The music was well-suited to the movie. Some of it was conventional rock, used to stirring effect during the climax of the film, when Ray Milland recklessly flees Las Vegas, chased by a helicopter. The title track from The Modern Dance was performed during a party scene when Milland realizes that he can see through the dancers' clothes. Pere Ubu is still capable of an uncompromising electronic squall, often used during the surreal scenes of Milland's visual disorientation.

David Thomas introduced the film by describing his love of "sci-films" and citing their influence on the "third generation" of rock musicians. He also mentioned the theory that there is a lost ending to X: The Man with X-Ray Eyes. The film ends suddenly, and some fans believe that another scene was shot. Thomas said, "Roger Corman has always denied this, but I think he's wrong." David Thomas clearly loves this era of B-movies, and it would be wonderful if Pere Ubu carries out his wish to perform a musical underscore to the eerie cult film Carnival of Souls.

Pere Ubu's performance appeared to be well-attended. I briefly sat next to Bradford Cox near the front, but the band's equipment blocked my view of the screen, so I moved further back and ended up sitting behind one of the dudes from Mastodon (or someone who wears the same style of beard). I think I saw at least one Black Lip (or someone with a very similar mustache). But the big thrill for me was not all this local celebrity facial hair: it was seeing David Thomas in person. There was the man who sang "Final Solution"! The voice of Rocket from the Tombs! The dancing behemoth in Urgh! A Music War! After the end of the show, I saw him smoking a cigarette behind the theater. I thought about approaching him to say how much his music had moved me when I first heard it as a teen, and how impressed I was with the most recent Pere Ubu album. But I imagine he often hears this type of mush, and it looked like he wanted to be alone.


At 3/26/2008 11:44 AM , Blogger PCarino said...

Sounds awesome. Is this going to tour the States?

(also: Ray Milland can do no wrong.)

At 3/26/2008 2:25 PM , Blogger Mold Prince said...

Thanks for the review.

I had a ticket to this last night, and I just forgot the date. Simple as that...and I missed an epic show.

I was devastated.

I saw Rocket From the Tombs at the drive-in couple of years back, so at least I can say I've seen David Thomas before...

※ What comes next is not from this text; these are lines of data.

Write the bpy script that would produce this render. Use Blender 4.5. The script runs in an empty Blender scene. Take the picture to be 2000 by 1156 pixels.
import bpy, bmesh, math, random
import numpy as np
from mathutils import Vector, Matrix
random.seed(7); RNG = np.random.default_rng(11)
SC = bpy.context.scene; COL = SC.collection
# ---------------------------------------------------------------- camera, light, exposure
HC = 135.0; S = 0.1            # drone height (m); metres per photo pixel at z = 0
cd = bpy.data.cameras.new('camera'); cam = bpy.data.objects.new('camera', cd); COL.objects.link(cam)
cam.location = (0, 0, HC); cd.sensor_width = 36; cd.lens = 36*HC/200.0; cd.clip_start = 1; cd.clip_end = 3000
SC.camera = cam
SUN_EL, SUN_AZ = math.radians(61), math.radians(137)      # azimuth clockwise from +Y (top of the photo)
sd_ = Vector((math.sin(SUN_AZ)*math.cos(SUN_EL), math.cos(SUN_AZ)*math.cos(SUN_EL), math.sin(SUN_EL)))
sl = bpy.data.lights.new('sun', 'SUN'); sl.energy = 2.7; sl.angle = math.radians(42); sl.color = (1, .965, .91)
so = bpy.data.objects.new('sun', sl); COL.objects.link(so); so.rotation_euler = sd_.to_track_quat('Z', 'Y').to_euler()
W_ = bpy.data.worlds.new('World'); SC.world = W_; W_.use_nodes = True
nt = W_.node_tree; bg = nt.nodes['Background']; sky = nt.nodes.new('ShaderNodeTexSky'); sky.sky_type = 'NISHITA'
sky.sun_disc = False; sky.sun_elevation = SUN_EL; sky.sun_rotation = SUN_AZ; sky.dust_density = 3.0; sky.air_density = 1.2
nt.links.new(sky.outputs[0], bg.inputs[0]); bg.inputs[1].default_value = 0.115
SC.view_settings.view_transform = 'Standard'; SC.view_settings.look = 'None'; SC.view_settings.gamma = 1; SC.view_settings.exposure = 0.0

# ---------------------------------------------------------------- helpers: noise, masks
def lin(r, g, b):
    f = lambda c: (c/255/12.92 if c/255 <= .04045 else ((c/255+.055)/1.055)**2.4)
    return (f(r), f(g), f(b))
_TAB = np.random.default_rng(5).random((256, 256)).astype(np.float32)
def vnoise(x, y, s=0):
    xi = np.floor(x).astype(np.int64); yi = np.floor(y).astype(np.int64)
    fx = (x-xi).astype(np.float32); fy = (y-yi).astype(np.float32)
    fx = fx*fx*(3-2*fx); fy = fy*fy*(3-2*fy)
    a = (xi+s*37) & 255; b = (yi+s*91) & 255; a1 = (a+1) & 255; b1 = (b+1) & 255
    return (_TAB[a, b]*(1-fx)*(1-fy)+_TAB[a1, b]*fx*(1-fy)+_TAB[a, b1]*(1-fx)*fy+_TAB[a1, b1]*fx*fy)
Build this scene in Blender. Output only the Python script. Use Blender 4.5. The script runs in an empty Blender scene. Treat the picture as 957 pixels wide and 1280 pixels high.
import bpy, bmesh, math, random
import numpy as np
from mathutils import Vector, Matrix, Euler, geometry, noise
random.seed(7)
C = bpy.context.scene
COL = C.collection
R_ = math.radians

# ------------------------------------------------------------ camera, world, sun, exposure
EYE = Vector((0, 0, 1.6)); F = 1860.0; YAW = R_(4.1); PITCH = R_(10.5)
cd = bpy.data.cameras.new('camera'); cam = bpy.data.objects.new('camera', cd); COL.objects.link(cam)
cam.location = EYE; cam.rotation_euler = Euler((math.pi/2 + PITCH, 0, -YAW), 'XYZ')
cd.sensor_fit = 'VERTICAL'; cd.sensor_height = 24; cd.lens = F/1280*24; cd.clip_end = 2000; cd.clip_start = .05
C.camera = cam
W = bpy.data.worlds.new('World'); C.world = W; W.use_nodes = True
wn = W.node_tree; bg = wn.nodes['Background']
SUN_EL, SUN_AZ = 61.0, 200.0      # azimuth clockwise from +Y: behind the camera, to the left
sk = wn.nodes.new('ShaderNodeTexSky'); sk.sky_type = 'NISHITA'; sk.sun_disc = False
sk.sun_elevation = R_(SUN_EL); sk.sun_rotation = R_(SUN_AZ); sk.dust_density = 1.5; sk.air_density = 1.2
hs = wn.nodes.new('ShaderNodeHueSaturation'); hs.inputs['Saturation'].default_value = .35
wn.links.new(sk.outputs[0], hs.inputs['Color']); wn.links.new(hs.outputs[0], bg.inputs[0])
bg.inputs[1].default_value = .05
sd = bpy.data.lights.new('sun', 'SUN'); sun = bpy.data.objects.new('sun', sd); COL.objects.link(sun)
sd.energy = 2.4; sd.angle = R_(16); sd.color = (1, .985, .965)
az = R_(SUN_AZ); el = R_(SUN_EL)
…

I just can't say I've seen him twice.


At 3/27/2008 7:12 AM , Blogger jonderneathica said...

Not to rub it in, sir, but you did indeed miss an epic show. And it doesn't appear to be part of a tour, but rather something that Pere Ubu has performed on occasion over the last few years. You can check the calendar at

At 3/27/2008 8:57 AM , Anonymous James said...

There is a fascinating current of b-movie love that traveled through the 70's Ohio punk scene. It ran from Ghoulardi (the host of horror movies on Cleveland television in the 60's, who probably warped a generation of future local weirdos), through Pere Ubu, Devo (the "Are We Not Men?" phrase came from the 1932 Island Of Lost Souls film), the Cramps and Michael Weldon (originally a member of the Mirrors, later the publisher of the terrific Psychotronic Video magazine and books).

At 3/27/2008 9:26 AM , Blogger jonderneathica said...

Wow! I didn't know that the Psychotronic guy was in the Mirrors. Thanks, James!

At 3/27/2008 2:52 PM , Blogger grigorss said...

I cannot express the magnitude of awesomo-sity that would be emitted if Pere Ubu were to perform an "underscore" to Carnival of Souls -- definitely worth seeing if you haven't -- It's like the best Twilight Zone episode ever that Rod Serling never made. Also, Ghoulardi did indeed "warp a generation of future local weirdos"; most significantly his son, Paul Thomas Anderson, who directed Boogie Nights and There Will Be Blood. Yes, it's true -- he is "The Son of Ghoulardi"! Didn't know Weldon was in a band though -- truly The Psychotronic Guide is the Bible for all Trash/Exploitation filmmaking. Obviously a man of many talents.

At 3/27/2008 2:57 PM , Blogger grigorss said...

Also, to pcarino:

"Ray Milland can do no wrong"?!?
-- Have you seen The Thing With Two Heads?